Everything started with the divorce operated in 18th century France between the individual and the person, citizen and father, secular and believing, rights and gratuitous love, reason and faith, state and Church. Didn’t Jean-Jacques Rousseau declare that to be a father was a social privilege contrary to equality? Circumstances invite us to recognize that in the name of equality and liberty, the French revolution promoted the citizen-individual in terms of dialectical opposition with the father, the mother, the spouse, the son, the daughter – in other words with the person.  The secular concept of equal citizenship is radically undifferentiated. It is asexual, “neutral”. It brushed aside the person, the disinterested gift of self, love from the culture and the social contract. Over the last centuries, the equal rights of the individual and his freedom to choose have socially, juridically, politically taken over from fatherhood, family and love. It finally became possible to reconstruct the human being on new foundations, purely secular: the gender theory. Non-western cultures, foreign to western “laïcité”, wouldn’t freely choose these proposals. They could help the West to recover its soul, to reconcile the citizen and the father, the citizen and the Christian, rights and gratuitous love, to give back to the family its rightly place as basic cell of the society. But it is necessary to this end to give them a voice.

One often hears that one must respond to the challenges of gender through rational arguments. What is your view?

Indeed the gender theory and its natural extension – the queer theory which goes as far as affirming that the male or female body is a social construct – put a great strain on reason. The gender theoreticians fight among themselves over the meaning of the expressions they themselves forged, such as sexual identity, gender identity, sexual norms, sexual orientation or preference, sexual role, gender role, sexual behavior, gender stereotype, sexual diversity and so on. The proliferation of lexicons attempting to clarify ad infinitum the specificities of the numerous expressions declining the gender concept only strengthen the Babel tower in which we live, as they often contradict themselves.

There is a continuum between postmodern irrationality, which proclaims the “end of philosophy”, and modern rationalism, which produced an uninterrupted series of ideologies. The divorce between faith and reason lies at the root of these two interrelated distortions of reason.

How can we recover the « sense of reason » when the culture in which we live has clearly lost it?

To rehabilitate reason, which the present situation does require of us, it appears today necessary to put into light the role of conscience and the heart in the process of the human act. The West, which rendered reason “autonomous” from faith, has for centuries given the absolute primacy to reason, to the detriment of the conscience and the heart. We know by experience that rational arguments are not heard by those who chose negation. The gender revolution is first and foremost, not a simple “theory”, but a process of negation of what is real, true and good for the human being, and a personal and cultural engagement in this negation.

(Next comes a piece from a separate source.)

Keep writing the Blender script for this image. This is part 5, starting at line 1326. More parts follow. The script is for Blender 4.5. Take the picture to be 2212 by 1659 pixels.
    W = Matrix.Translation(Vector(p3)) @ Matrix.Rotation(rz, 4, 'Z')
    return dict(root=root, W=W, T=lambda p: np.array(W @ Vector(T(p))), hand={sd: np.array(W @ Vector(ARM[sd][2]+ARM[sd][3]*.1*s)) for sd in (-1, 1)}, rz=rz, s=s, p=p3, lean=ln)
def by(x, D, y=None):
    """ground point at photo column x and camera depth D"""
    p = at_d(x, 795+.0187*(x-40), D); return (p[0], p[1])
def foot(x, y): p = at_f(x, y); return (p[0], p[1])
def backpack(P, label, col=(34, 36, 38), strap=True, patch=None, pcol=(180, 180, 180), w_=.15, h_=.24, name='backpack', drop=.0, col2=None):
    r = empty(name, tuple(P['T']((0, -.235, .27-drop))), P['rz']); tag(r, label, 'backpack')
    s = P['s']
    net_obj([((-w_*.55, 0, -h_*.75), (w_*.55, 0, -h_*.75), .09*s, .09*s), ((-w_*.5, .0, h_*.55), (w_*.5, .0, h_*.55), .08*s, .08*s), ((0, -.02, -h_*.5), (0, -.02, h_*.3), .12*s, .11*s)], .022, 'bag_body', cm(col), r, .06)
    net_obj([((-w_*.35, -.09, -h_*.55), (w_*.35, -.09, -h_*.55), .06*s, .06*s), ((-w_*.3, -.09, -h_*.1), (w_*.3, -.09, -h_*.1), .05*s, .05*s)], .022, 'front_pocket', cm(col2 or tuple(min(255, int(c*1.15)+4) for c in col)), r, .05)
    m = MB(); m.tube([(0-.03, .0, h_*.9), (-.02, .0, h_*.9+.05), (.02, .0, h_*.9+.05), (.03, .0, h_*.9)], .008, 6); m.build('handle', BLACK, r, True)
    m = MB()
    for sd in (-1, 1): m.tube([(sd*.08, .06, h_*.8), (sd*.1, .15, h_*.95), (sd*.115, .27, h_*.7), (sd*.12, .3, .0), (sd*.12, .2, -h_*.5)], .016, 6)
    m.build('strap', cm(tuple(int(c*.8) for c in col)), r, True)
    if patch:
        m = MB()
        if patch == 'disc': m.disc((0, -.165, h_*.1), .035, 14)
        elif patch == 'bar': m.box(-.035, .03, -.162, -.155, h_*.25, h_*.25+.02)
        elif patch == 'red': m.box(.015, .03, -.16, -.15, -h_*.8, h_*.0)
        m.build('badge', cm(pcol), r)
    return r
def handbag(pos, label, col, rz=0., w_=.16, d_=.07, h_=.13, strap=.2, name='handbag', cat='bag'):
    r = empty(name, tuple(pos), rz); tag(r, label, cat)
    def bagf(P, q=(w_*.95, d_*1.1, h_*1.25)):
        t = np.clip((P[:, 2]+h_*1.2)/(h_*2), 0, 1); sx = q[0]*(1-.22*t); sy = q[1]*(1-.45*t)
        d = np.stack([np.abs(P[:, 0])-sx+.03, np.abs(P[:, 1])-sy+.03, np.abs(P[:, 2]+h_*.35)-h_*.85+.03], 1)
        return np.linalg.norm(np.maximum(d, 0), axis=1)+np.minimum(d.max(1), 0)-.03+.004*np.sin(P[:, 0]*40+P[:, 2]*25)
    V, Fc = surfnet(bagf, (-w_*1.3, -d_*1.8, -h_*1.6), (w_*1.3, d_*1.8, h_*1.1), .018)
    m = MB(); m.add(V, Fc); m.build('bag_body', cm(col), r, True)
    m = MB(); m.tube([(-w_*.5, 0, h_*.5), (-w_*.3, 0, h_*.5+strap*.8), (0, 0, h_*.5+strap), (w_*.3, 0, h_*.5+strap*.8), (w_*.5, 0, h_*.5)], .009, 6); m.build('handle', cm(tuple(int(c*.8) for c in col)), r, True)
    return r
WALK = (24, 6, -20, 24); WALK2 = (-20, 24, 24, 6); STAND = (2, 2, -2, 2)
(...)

This mystery of evil and of its free choice must be taken into account, including in our public engagements, where it appears urgent to reintroduce, especially in the field of education, the notion of conscience, of a sincere search for what is good, for truth and love. We have capitulated on this front for centuries. The gender crisis invites us to go deep: Duc in Altum.

We are not first and foremost in an intellectual debate but in a combat between light and darkness, life and death, love and hatred, truth and falsehood. We are not alone in this combat. As Christians, we are called to collaborate with the Holy Spirit when he awakens the reason, conscience and heart of the persons we meet to truth and love. We believe each human being is endowed not only with a reason, but with a conscience and a heart and that God wants to reveal himself to everyone. Doesn’t humanity aspire to the civilization of love? Man and woman are created in the image of God, who is Trinity, Father, Son and Holy Spirit: paternal love, filial and fraternal love, spousal communion. How wouldn’t our anthropology be Trinitarian?